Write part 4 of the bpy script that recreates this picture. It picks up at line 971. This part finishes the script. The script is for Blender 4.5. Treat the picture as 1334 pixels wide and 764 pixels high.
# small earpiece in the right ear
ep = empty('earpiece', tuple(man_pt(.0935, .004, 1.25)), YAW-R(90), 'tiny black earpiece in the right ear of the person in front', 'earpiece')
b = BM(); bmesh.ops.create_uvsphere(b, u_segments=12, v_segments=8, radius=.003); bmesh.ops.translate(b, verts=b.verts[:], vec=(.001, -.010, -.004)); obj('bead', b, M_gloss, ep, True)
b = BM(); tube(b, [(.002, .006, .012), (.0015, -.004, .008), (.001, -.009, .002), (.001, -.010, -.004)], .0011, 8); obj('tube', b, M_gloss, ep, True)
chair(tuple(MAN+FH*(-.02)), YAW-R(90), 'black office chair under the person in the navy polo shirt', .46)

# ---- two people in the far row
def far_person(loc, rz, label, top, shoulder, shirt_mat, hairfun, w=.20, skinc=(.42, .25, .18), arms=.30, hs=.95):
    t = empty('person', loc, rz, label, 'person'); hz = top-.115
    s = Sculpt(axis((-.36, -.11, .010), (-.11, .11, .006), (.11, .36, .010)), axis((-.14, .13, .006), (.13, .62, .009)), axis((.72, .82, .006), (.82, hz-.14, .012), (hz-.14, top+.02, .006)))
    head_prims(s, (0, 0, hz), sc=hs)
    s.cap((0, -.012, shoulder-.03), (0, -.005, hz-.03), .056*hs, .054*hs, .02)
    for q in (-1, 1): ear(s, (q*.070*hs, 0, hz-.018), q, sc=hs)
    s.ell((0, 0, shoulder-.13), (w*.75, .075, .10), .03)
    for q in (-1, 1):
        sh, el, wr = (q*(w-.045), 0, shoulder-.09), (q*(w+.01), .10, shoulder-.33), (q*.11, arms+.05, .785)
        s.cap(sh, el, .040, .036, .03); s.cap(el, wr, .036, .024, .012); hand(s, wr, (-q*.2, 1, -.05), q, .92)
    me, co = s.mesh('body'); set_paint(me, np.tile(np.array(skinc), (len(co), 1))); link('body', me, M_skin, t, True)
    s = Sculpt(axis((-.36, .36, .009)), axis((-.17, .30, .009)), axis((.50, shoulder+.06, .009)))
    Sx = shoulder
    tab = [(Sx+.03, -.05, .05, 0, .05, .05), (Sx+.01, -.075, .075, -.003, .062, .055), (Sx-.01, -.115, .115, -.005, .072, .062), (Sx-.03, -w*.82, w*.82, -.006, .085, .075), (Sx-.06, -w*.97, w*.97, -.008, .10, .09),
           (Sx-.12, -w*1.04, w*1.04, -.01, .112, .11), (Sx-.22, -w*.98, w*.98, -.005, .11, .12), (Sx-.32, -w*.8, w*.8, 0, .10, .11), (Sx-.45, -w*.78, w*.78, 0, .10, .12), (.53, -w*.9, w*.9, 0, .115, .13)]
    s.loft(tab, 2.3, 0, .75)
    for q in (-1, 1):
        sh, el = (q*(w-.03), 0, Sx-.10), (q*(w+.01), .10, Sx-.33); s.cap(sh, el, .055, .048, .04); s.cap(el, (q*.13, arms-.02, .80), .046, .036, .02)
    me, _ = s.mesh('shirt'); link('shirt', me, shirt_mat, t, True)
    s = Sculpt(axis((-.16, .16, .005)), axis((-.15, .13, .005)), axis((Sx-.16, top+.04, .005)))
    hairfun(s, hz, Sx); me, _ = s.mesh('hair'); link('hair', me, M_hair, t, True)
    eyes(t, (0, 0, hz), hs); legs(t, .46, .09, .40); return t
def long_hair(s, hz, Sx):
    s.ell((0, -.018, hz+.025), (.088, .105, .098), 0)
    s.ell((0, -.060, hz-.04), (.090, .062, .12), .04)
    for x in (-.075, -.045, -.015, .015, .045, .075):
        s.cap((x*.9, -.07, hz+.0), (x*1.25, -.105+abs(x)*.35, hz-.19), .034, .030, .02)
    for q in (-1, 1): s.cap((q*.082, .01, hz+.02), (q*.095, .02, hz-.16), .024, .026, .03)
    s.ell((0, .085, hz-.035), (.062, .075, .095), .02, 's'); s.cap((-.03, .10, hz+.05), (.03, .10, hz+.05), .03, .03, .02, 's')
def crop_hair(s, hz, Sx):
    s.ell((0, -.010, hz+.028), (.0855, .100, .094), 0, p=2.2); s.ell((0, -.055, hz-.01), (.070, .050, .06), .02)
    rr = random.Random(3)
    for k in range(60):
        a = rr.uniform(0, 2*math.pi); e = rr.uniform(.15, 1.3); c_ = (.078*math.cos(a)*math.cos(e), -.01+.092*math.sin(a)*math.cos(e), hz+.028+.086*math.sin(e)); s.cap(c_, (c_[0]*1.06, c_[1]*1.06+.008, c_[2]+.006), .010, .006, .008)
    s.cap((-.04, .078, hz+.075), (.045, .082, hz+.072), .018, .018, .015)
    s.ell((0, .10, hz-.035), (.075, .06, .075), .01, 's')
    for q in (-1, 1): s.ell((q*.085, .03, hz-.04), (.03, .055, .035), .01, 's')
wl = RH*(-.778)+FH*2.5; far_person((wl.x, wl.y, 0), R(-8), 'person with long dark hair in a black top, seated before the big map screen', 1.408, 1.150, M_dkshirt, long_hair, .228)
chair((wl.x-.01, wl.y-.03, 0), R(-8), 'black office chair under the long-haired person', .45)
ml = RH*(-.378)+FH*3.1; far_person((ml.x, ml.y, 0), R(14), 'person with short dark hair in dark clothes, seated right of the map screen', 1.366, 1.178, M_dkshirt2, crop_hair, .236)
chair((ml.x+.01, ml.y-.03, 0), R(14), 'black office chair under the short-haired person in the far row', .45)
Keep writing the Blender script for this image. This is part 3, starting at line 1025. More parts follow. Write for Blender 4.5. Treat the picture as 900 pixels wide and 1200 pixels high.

-------

Directions for this task: Please give back only the lines between the first line of the entries and the line with "chair(tuple(MAN+FH*(-.02)), YAW-R(90), 'black", both ends included, word for word.

Solution to this task:
Write part 4 of the bpy script that recreates this picture. It picks up at line 971. This part finishes the script. The script is for Blender 4.5. Treat the picture as 1334 pixels wide and 764 pixels high.
# small earpiece in the right ear
ep = empty('earpiece', tuple(man_pt(.0935, .004, 1.25)), YAW-R(90), 'tiny black earpiece in the right ear of the person in front', 'earpiece')
b = BM(); bmesh.ops.create_uvsphere(b, u_segments=12, v_segments=8, radius=.003); bmesh.ops.translate(b, verts=b.verts[:], vec=(.001, -.010, -.004)); obj('bead', b, M_gloss, ep, True)
b = BM(); tube(b, [(.002, .006, .012), (.0015, -.004, .008), (.001, -.009, .002), (.001, -.010, -.004)], .0011, 8); obj('tube', b, M_gloss, ep, True)
chair(tuple(MAN+FH*(-.02)), YAW-R(90), 'black office chair under the person in the navy polo shirt', .46)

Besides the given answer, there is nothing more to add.